El cuarto y último viaje del Almirante —que tuvo lugar el 9 de mayo de 1502— contó con menos navíos: 4 y 150 hombres. El 11 de mayo de 1502 salieron de Cádiz. Su objetivo era hallar un paso que le permitiera llegar a la Especiera, porque Colón seguía pensando que la zona antillana era la antesala de Asia. Fue el viaje más accidentado, pues perdió dos navíos y había momentos en que ya pensaba que nada lo salvaría de un naufragio en Jamaica. El símbolo de esta travesía fueron las tormentas, el desasosiego. Salvador Madariaga en Vida del muy magnífico Cristóbal Colón, rescata la insistencia de los reyes católicos: “No debeís traer esclavos”. El Almirante justificaba la toma de esclavos por tratarse de una antigua tradición del pasado, y porque en realidad quería que sus majestades aceptaran a los esclavos en lugar de los tesoros prometidos.

Para diciembre de 1504, Colón ya se encontraba en Sevilla.
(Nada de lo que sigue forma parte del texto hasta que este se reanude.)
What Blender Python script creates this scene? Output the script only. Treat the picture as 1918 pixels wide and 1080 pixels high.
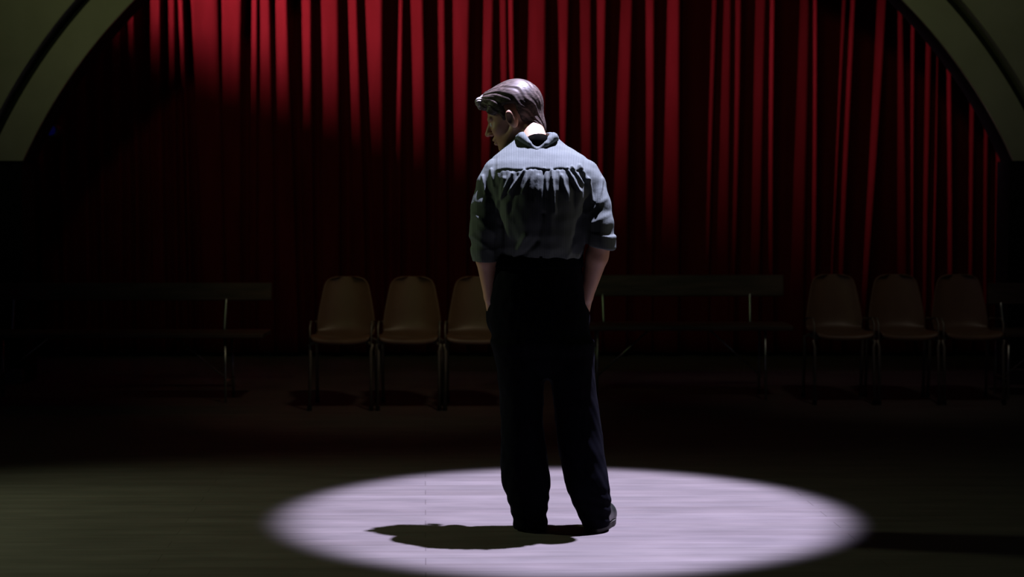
import bpy, bmesh, math, random
import numpy as np
from mathutils import Vector, Matrix

for o in list(bpy.data.objects): bpy.data.objects.remove(o, do_unlink=True)
scn = bpy.context.scene
col = scn.collection
random.seed(7)
PI = math.pi

# ------------------------------------------------------------------ camera
F = 3120.0
TH = math.atan(179 / F)
CH = 1.32
cam_d = bpy.data.cameras.new('camera'); cam = bpy.data.objects.new('camera', cam_d); col.objects.link(cam)
cam.location = (0, 0, CH); cam.rotation_euler = (PI/2 - TH, 0, 0)
cam_d.sensor_width = 36; cam_d.lens = 36 * F / 1918
cam_d.clip_end = 100
cam_d.dof.use_dof = True; cam_d.dof.focus_distance = 6.4; cam_d.dof.aperture_fstop = 2.8
scn.camera = cam
scn.view_settings.view_transform = 'Standard'; scn.view_settings.look = 'None'
scn.view_settings.exposure = 0; scn.view_settings.gamma = 1
scn.view_settings.use_curve_mapping = False

def P(px, py, Y):
    """point of the world at distance Y seen at this place of the 1918x1080 frame"""
    u = (px - 959) / F; v = (540 - py) / F
    t = Y / (math.cos(TH) + v * math.sin(TH))
    return Vector((u * t, Y, CH + t * (-math.sin(TH) + v * math.cos(TH))))

# ------------------------------------------------------------------ world and lights
w = bpy.data.worlds.new('hall_air'); scn.world = w; w.use_nodes = True
bg = w.node_tree.nodes['Background']; bg.inputs[0].default_value = (0.25, 0.3, 1.0, 1); bg.inputs[1].default_value = 0.006

def spot(name, loc, aim, deg, watts, colour, blend, radius):
    l = bpy.data.lights.new(name, 'SPOT'); l.energy = watts; l.color = colour
    l.spot_size = math.radians(deg); l.spot_blend = blend; l.shadow_soft_size = radius
    o = bpy.data.objects.new(name, l); col.objects.link(o); o.location = loc
    o.rotation_euler = (Vector(aim) - Vector(loc)).to_track_quat('-Z', 'Y').to_euler()
    return o
MY = 6.5                                                    # how far the man stands from the camera
FEET = P(1053, 986, MY); FEET.z = 0
# the follow spot, steep from above right
spot('follow_spot', (FEET.x + 1.06, FEET.y + 0.78, 7.2), (FEET.x + 0.045, FEET.y + 0.31, 0), 19.1, 12300, (0.70, 0.67, 1.0), 0.36, 0.05)
# red-washing unseen stage lamp tucked behind the left side of the arch, raking the curtain
CL = Vector((-4.6, 12.1, 3.9))
spot('curtain_spot', CL, CL + Vector((5, 1.0, -.55)), 92, 2050, (1.0, 0.50, 0.75), 1.0, 0.06)
# dull green work light low on the left, over the near floor
spot('green_work_light', (-5.0, 7.4, 2.6), (-0.9, 6.0, 0.0), 60, 270, (0.84, 1.0, 0.58), 1.0, 0.15)
# dull green wash on the plaster arch
spot('arch_wash', (-1.5, 3.0, 5.6), (-.4, 11.4, 4.9), 66, 230, (0.84, 1.0, 0.40), 0.8, 0.3)
# weak lamp far off on the right that rims his right arm and leg
spot('side_light', (4.6, 6.7, 1.5), (0.28, 6.45, 0.95), 22, 70, (1.0, 0.88, 0.74), 1.0, 0.1)
# faint warm fills added to lift the two groups of seats, no lamp known
spot('added_seat_fill', (0.4, 7.6, 4.6), (-0.75, 10.1, 0.5), 34, 56, (1.0, 0.80, 0.50), 1.0, 0.2)
spot('added_right_seat_fill', (2.4, 7.9, 4.4), (2.45, 10.5, 0.5), 34, 24, (1.0, 0.84, 0.66), 1.0, 0.2)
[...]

Ahí le notifica su hijo Diego que la reina Isabel ha muerto. El Almirante se muestra visiblemente contrariado. Tanto Jaques Heers como Juan María Alponte dan cuenta de otro descalabro para el intrépido hombre de mar: en la herencia de la reina no hay una sola mención para Colón. Y con esa sensación de vacío, enfrenta la realidad: la nada. A doce años de su arribo a las Indias, la mujer que creyó en su proyecto, la reina Isabel había fechado su testamento el 12 de octubre de 1504, en donde estipula cómo deberá ser enterrada y en dónde. Además del deceso de la reina, en ese mismo año Américo Vespucio publicó su Mundus Novus, documento que con los años haría revertir lo inesperado: el nombre de América.
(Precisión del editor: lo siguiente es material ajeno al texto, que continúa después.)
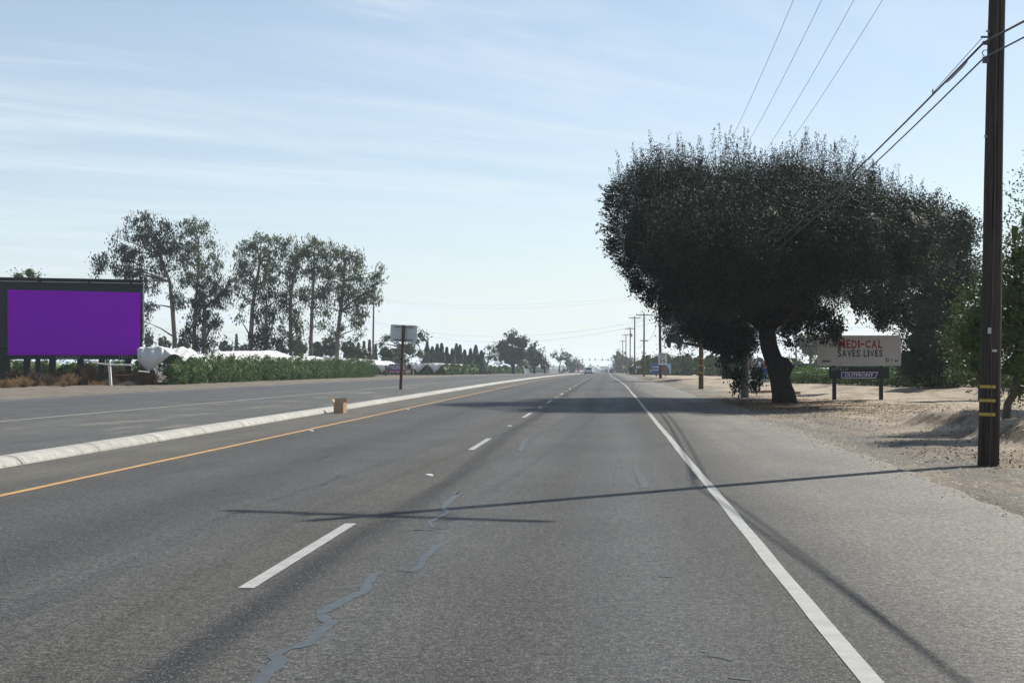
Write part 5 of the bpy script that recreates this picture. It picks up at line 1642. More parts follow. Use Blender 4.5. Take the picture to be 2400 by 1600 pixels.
# orchard tree by the striped pole
YO = 40
leafy('orchard_tree', 'bright green orchard tree with a thin leaning trunk just past the striped pole', 'tree', 'orchard trees', (G(2362, 985).x, G(2362, 985).y),
      [(2330, 690, 70, 80), (2395, 600, 55, 60), (2290, 740, 60, 60), (2385, 690, 70, 80), (2350, 780, 90, 80), (2275, 800, 55, 45), (2290, 855, 45, 35), (2385, 860, 80, 60), (2440, 760, 80, 120), (2440, 620, 60, 80), (2378, 545, 20, 40), (2400, 520, 14, 30), (2450, 880, 60, 50), (2335, 630, 40, 40), (2388, 915, 28, 30), (2500, 700, 80, 130)],
      G(2362, 985).y, leaf_orch, bark_brown, [(2355, 990, 11), (2362, 960, 9), (2375, 925, 9), (2385, 880, 8), (2385, 800, 6)], 0.085, 0.042, 300, 26, 0.15, 0.35, 0.3, cores=0.4, depth=0.75)
leafy('orchard_tree', 'orchard tree at the frame edge whose boughs shade the dirt bank', 'tree', 'orchard trees', (P(2570, 900, 33).x, 33),
      [(2480, 570, 110, 130), (2570, 480, 150, 140), (2570, 660, 150, 120), (2450, 690, 70, 90), (2660, 590, 130, 140), (2470, 450, 80, 90), (2440, 760, 60, 60)],
      33, leaf_orch, bark_brown, [(2570, 985, 13), (2566, 930, 10), (2560, 860, 9), (2560, 700, 7)], 0.085, 0.042, 150, 26, 0.15, 0.45, 0.3, cores=0.5, depth=0.9)
leafy('orchard_tree', 'orchard tree half hidden behind the striped pole, in front of the dark broad tree', 'tree', 'orchard trees', (P(2290, 900, 55).x, 55),
      [(2290, 760, 50, 60), (2260, 800, 45, 50), (2300, 840, 55, 50), (2340, 780, 60, 70), (2265, 850, 40, 35), (2310, 890, 40, 25), (2400, 800, 60, 80)],
      55, leaf_orch, bark_brown, [(2300, 935, 8), (2300, 900, 7), (2300, 840, 5)], 0.10, 0.05, 150, 24, 0.18, 0.45, 0.3, cores=0.5)

# ------------------------------------------------------------------ tall drooping gum trees across the road
YG = 172
GT = [
    ('tall gum tree with the widest crown, standing just past the big dark billboard', 405,
     [(330, 545, 42, 38), (365, 560, 38, 45), (295, 590, 38, 26), (250, 615, 32, 22), (235, 632, 18, 14), (320, 610, 45, 35), (375, 620, 38, 40), (345, 520, 25, 22), (400, 580, 28, 40), (345, 660, 28, 30), (352, 715, 18, 40), (345, 755, 16, 25), (415, 690, 22, 50), (300, 640, 40, 22), (395, 530, 20, 20), (285, 560, 12, 10)],
     [(410, 850, 6.5), (409, 790, 5.5), (404, 720, 5), (398, 660, 4), (375, 600, 3)]),
    ('slender gum tree with two forked stems and a light open top', 462,
     [(430, 545, 26, 26), (470, 540, 28, 26), (450, 580, 30, 30), (425, 600, 30, 30), (490, 575, 18, 20), (470, 625, 32, 30), (440, 650, 30, 35), (510, 610, 16, 30), (500, 650, 22, 25), (455, 520, 18, 12)],
     [(455, 850, 6), (455, 790, 5), (458, 720, 4), (465, 640, 3), (465, 570, 2)]),
    ('dense dark gum tree with low skirts hanging almost to the vine row', 485,
     [(475, 680, 40, 40), (505, 700, 40, 35), (460, 720, 32, 40), (530, 690, 20, 25), (470, 770, 30, 40), (495, 760, 22, 35), (440, 780, 25, 35), (475, 815, 35, 22), (510, 740, 18, 24)],
     [(478, 850, 7), (478, 800, 6), (480, 720, 4)]),
    ('gum tree with a pale forked trunk and layered crown, first after the sky gap', 589,
     [(565, 590, 26, 24), (600, 580, 26, 26), (640, 575, 36, 24), (670, 570, 18, 20), (580, 625, 34, 28), (625, 615, 36, 30), (665, 610, 22, 30), (560, 645, 22, 22), (598, 660, 34, 30), (640, 650, 28, 28), (570, 690, 24, 28), (560, 745, 14, 14), (545, 660, 14, 16), (610, 555, 16, 10)],
     [(586, 850, 6.5), (588, 790, 5.5), (592, 720, 5), (600, 670, 4), (610, 610, 3)]),
    ('squat dark tree with skirts to the ground between two pale trunks', 622,
     [(625, 690, 34, 30), (610, 740, 26, 36), (640, 740, 24, 34), (618, 790, 32, 36), (640, 800, 22, 28), (600, 800, 20, 26), (660, 700, 18, 26), (622, 825, 30, 18)],
     [(622, 850, 6), (622, 790, 5), (625, 720, 3)]),
    ('wispy gum tree with thin hanging foliage and a bare middle', 680,
     [(700, 590, 24, 24), (690, 625, 28, 28), (680, 660, 22, 34), (672, 710, 22, 40), (690, 740, 26, 36), (665, 770, 14, 34), (700, 770, 22, 26), (712, 700, 16, 34), (680, 800, 22, 26), (705, 820, 18, 16)],
     [(682, 850, 5), (681, 790, 4.5), (680, 720, 4), (688, 640, 3)]),
    ('thin straight gum tree with a clean pale stem', 728,
     [(735, 575, 28, 20), (720, 600, 30, 26), (750, 600, 28, 28), (740, 635, 26, 28), (715, 640, 20, 28), (745, 680, 24, 26), (715, 690, 20, 26), (755, 700, 14, 24), (735, 720, 16, 22), (760, 640, 16, 24)],
     [(728, 850, 5), (729, 790, 4.5), (731, 730, 4), (735, 660, 3), (736, 600, 2)]),
    ('heavily draped gum tree at the end of the row, beside the slim utility pole', 793,
     [(785, 600, 26, 26), (815, 600, 26, 26), (835, 605, 18, 20), (800, 640, 38, 34), (835, 640, 22, 34), (790, 690, 26, 36), (820, 690, 30, 34), (775, 650, 20, 36), (835, 720, 26, 36), (850, 690, 26, 30), (870, 680, 20, 28), (885, 650, 16, 26), (890, 635, 14, 16), (765, 720, 12, 36), (755, 765, 16, 18), (838, 770, 16, 26), (845, 740, 22, 26), (780, 770, 8, 40), (800, 780, 10, 36), (885, 700, 14, 24), (776, 575, 10, 14)],
     [(788, 850, 5.5), (791, 790, 5), (798, 730, 4.5), (806, 660, 3.5), (808, 610, 2.5)]),
]
for lab, px, blobs, trunk in GT:
    leafy('gum_tree', lab, 'tree', 'tall drooping gum trees in a row', (P(px, 850, YG).x, YG), blobs, YG + 0.0, leaf_euc if 'dark' not in lab else leaf_back, bark_pale, trunk, 0.36, 0.12, 25, 44, 0.34, 0.12, 0.42, axis=(0, 0, -1), spread=0.55, depth=0.9)

# ------------------------------------------------------------------ green tree over the billboard
leafy('tree', 'green treetop peeping over the big dark billboard', 'tree', None, (P(62, 850, 150).x, 150),
      [(45, 650, 28, 22), (70, 640, 24, 24), (90, 655, 14, 18), (60, 690, 45, 40), (62, 750, 50, 50)], 150, leaf_orch, bark_brown, [(62, 850, 5), (62, 800, 5), (62, 720, 4)], 0.3, 0.14, 9, 20, 0.3, 0.3, 0.3, cores=0.45)

# ------------------------------------------------------------------ tree belt behind the vines
k = 0
belt = [(348, 795, 14, 22, 'rounded bush behind the white sheets near the billboard'), (385, 802, 20, 20, 'leafy bush rising above the first white sheet mound'), (430, 805, 20, 18, 'dark bush under the slender gum tree'),
        (528, 812, 22, 20, 'bush between the two gum tree clusters'), (575, 818, 20, 16, 'low bush left of the pale forked trunk'), (660, 820, 20, 16, 'round bush beside the squat dark tree'),
        (700, 812, 24, 26, 'tall bush under the wispy gum tree'), (745, 815, 26, 20, 'wide bush behind the thin straight gum tree'), (775, 806, 26, 24, 'grey green bush under the draped gum tree'), (818, 815, 26, 22, 'pointed green bush below the draped gum tree'),
        (850, 826, 18, 14, 'yellowish bush beside the slim utility pole'), (905, 826, 22, 18, 'small round tree past the slim utility pole')]
for px, py, rx, ry, lab in belt:
    if 'left of' in lab: lab = 'low bush in front of the pale forked trunk'
    leafy('shrub', lab, 'shrub', 'shrubs behind the vine rows', (P(px, 850, 235).x, 235), [(px - rx * 0.3, py, rx * 0.8, ry), (px + rx * 0.45, py + ry * 0.2, rx * 0.7, ry * 0.85), (px, py - ry * 0.4, rx * 0.5, ry * 0.7), (px, py + ry * 0.8, rx, ry * 0.7)], 235,
          leaf_far, bark_brown, [(px, 862, 3), (px, py + ry, 2)], 0.5, 0.26, 3.2, 18, 0.45, 0.35, 0.3, cores=0.55, limbs=False)


def conifer(px, top, half, Y, label):
    q = P(px, 870, Y); zb = gzf(q.x, Y)
    root = tag(empty('conifer', (q.x, Y, zb)), label, 'conifer', 'conifers along the far field')
    kk = Y / FPX
    H = P(px, top, Y).z - zb
    R_ = half * kk
    cl = Cloud()
    n = 2200
    t_ = RNG.uniform(0.03, 1, n) ** 1.25
    az = RNG.uniform(0, 6.28, n)
    lay = 0.75 + 0.25 * np.sin(t_ * H * 3.2 + np.sin(az * 3 + px))
    rr_ = 1.25 * R_ * (1 - t_) ** 1.15 * lay * np.sqrt(RNG.uniform(0.3, 1, n)) + 0.08
    C = np.stack([rr_ * np.cos(az), rr_ * np.sin(az), t_ * H], 1)
    cl.add(quads(C, 0.62, 0.26, axis=np.stack([np.cos(az), np.sin(az), -0.35 + 0 * az], 1), spread=0.45))
    nr, ns = 9, 12
    V = np.array([(0.95 * R_ * (1 - i / nr) ** 0.95 * (1 + 0.22 * math.sin(j * 2.4 + i * 1.7 + px)) * (0.9 + 0.2 * (i % 2)) * math.cos(j * 2 * math.pi / ns),
                   0.95 * R_ * (1 - i / nr) ** 0.95 * (1 + 0.22 * math.sin(j * 2.4 + i * 1.7 + px)) * math.sin(j * 2 * math.pi / ns), 0.3 + (H * 0.97 - 0.3) * i / nr) for i in range(nr + 1) for j in range(ns)])
    F = np.array([(i * ns + j, i * ns + (j + 1) % ns, (i + 1) * ns + (j + 1) % ns, (i + 1) * ns + j) for i in range(nr) for j in range(ns)])
    cl.add((V, F))
    cl.build('crown', leaf_con, root)
    mb = MB(); mb.tube([(0, 0, -0.3), (0, 0, H * 0.95)], [0.25, 0.05], 6); mb.build('trunk', bark_brown, root)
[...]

Es posible que tras algunas conversaciones con Vespucio, en los dos últimos años de vida de Colón, tal vez alcanzó a comprender que no sólo había descubierto unas islas sino todo un continente. Sin embargo, no existe documento alguno que otorgue validez a esta conjetura.

Todo o nada

Otra humillación más. En la primavera de 1505, el Almirante se desplazó de Sevilla a Segovia para reunirse con la corte. Enfermo, visiblemente debilitado, con el cabello blanco, realizó este traslado a lomo de mula. Para dicho viaje tuvo que solicitar una autorización. Colón creía poder resistir mejor los suaves pasos de la mula que los caracoleos de un caballo andaluz. De modo que pidió al rey el permiso necesario y le fue concedido. Pero sólo en mayo de 1505 se sintió bastante bien como para aprovechar este gracioso privilegio. Enfatiza el historiador Samuel Eliot Morison, autor de El Almirante de la Mar Océano. Vida de Cristóbal Colón: “El único favor que en su vida concediera el rey Fernando al descubridor de América”.
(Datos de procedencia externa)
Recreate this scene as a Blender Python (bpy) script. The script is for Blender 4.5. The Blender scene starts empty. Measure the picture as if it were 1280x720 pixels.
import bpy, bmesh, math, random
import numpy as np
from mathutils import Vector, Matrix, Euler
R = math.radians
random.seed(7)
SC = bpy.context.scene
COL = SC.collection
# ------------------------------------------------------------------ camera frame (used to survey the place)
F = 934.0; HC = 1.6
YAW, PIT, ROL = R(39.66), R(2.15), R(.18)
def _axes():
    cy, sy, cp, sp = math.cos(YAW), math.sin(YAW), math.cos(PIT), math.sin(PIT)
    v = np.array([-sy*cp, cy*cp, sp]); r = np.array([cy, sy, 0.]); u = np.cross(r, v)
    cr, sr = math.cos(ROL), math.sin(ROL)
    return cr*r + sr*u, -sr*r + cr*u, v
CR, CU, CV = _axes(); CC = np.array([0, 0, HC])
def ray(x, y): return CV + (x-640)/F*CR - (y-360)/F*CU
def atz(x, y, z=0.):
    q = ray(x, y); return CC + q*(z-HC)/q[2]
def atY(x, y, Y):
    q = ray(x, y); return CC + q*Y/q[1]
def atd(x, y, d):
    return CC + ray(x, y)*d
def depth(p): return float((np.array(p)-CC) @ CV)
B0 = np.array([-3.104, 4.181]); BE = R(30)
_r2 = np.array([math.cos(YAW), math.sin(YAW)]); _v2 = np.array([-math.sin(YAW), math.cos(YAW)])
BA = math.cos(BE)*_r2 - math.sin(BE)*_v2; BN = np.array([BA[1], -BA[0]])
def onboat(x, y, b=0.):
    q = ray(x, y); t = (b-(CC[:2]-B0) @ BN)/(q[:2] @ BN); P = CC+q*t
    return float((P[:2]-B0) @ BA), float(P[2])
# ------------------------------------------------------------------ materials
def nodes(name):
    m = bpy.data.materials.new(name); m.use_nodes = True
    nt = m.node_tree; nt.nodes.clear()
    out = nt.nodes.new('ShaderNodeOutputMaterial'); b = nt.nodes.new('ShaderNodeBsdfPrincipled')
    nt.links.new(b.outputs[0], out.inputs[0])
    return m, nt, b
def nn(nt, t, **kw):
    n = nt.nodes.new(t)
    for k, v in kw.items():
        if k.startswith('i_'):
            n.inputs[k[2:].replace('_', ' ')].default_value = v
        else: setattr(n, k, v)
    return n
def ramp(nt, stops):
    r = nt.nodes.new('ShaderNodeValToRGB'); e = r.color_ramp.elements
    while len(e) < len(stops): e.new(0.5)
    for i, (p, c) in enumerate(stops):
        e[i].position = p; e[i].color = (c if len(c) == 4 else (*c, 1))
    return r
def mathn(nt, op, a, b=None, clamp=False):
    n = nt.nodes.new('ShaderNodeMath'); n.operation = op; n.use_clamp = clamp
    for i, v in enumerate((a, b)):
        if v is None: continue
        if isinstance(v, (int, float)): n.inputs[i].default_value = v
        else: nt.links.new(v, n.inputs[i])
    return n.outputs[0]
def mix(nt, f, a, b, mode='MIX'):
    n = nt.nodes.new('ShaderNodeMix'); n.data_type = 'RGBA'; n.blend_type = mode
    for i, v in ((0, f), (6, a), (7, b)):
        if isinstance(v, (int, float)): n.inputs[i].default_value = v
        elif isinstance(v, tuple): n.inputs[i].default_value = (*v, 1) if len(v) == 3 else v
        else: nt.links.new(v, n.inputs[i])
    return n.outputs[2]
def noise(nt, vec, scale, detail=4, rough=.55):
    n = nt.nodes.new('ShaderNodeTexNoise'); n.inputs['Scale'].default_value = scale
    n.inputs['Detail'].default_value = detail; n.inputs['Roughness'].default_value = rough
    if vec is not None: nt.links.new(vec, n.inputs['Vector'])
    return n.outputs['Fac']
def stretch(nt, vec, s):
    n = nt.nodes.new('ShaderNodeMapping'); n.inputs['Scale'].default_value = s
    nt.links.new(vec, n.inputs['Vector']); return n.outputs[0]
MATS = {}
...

Colón había sido nombrado Almirante, virrey y gobernador por los reyes católicos. El rey le propuso que renunciara a esos cargos y a las rentas anexas, y a cambio le daría una herencia en Castilla y una decorosa pensión. Nunca aceptó y su actitud fue determinante: todo o nada. Y se quedó sin nada.

Así murió el hombre que más influyó en el curso de la historia.